Of course, Ted finds out what’s happened and heads to Miami himself. His trip, though, is far from smooth, and, in a fine example of crossed-wires comedy, he ends up in prison facing some serious charges before he can continue his romantic quest.

Though “There’s Something About Mary” relishes finding opportunities for humor where more prudent filmmakers see roadblocks of political correctness, the Farrellys don’t neglect the chance for quick, throwaway moments of verbal and visual wit.

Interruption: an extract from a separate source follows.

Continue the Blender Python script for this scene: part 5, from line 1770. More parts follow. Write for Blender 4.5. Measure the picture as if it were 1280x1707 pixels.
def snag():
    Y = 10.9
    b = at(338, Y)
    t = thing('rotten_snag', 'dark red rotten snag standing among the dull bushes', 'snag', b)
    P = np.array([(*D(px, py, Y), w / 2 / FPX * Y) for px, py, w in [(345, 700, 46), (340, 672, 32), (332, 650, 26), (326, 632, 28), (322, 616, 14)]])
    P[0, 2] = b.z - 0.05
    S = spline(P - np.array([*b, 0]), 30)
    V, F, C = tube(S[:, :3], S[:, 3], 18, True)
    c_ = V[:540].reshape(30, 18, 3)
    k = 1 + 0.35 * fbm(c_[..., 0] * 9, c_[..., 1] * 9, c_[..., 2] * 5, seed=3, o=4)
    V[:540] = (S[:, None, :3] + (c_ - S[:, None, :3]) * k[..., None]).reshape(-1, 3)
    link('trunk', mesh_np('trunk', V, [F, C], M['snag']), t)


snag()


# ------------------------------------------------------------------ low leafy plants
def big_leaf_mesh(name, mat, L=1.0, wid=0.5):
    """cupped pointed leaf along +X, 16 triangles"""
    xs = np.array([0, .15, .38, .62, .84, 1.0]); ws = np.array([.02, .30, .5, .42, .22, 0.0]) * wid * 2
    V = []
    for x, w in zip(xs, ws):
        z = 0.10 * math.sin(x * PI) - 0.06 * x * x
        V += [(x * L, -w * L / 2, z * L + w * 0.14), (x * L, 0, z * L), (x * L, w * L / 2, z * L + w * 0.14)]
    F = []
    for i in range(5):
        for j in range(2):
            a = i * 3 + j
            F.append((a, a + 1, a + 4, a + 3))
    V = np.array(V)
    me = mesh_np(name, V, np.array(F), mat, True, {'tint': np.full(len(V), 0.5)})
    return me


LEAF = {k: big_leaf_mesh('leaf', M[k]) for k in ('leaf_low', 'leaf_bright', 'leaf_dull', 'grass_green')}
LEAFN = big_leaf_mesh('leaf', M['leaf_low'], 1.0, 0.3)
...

And they make excellent use of singer-songwriter Jonathan Richman, who, along with drummer Tommy Larkins, provide a blank-faced musical Greek chorus that periodically comments with bleak irony on Ted’s woeful plight.

Bursting with antic ideas and vulgar energy, “Mary” has enough enthusiasm left over to inspire a crazed sequence that runs alongside the closing credits, where the cast sings the rock standard “Build Me Up, Buttercup” while doing the kinds of manic things only the Farrellys could dream up. It isn’t high-toned, but it will certainly make you laugh.

* MPAA rating: R, for strong comic sexual content and language. Times guidelines: wall-to-wall raunchy comedy, including a dog nearly dying.


‘There’s Something About Mary’

Cameron Diaz: Mary Jenson

Matt Dillon: Pat Healy

Ben Stiller: Ted Stroehmann


Lee Evans: Tucker

Chris Elliott: Dom

A Farrelly Brothers Movie, released by 20th Century Fox. Directors Peter Farrelly & Bobby Farrelly. Producers Frank Beddor & Michael Steinberg and Charles B. Wessler & Bradley Thomas. Executive producers Peter Farrelly & Bobby Farrelly. Screenplay by Ed Decter & John J. Strauss and Peter Farrelly & Bobby Farrelly. Cinematographer Mark Irwin. Editor Christopher Greenbury. Costumes Mary Zophres. Music Jonathan Richman. Art director Arlan Jay Vetter. Visual consultant Sidney J. Bartholomew Jr. Running time: 1 hour, 58 minutes.

* In general release throughout Southern California.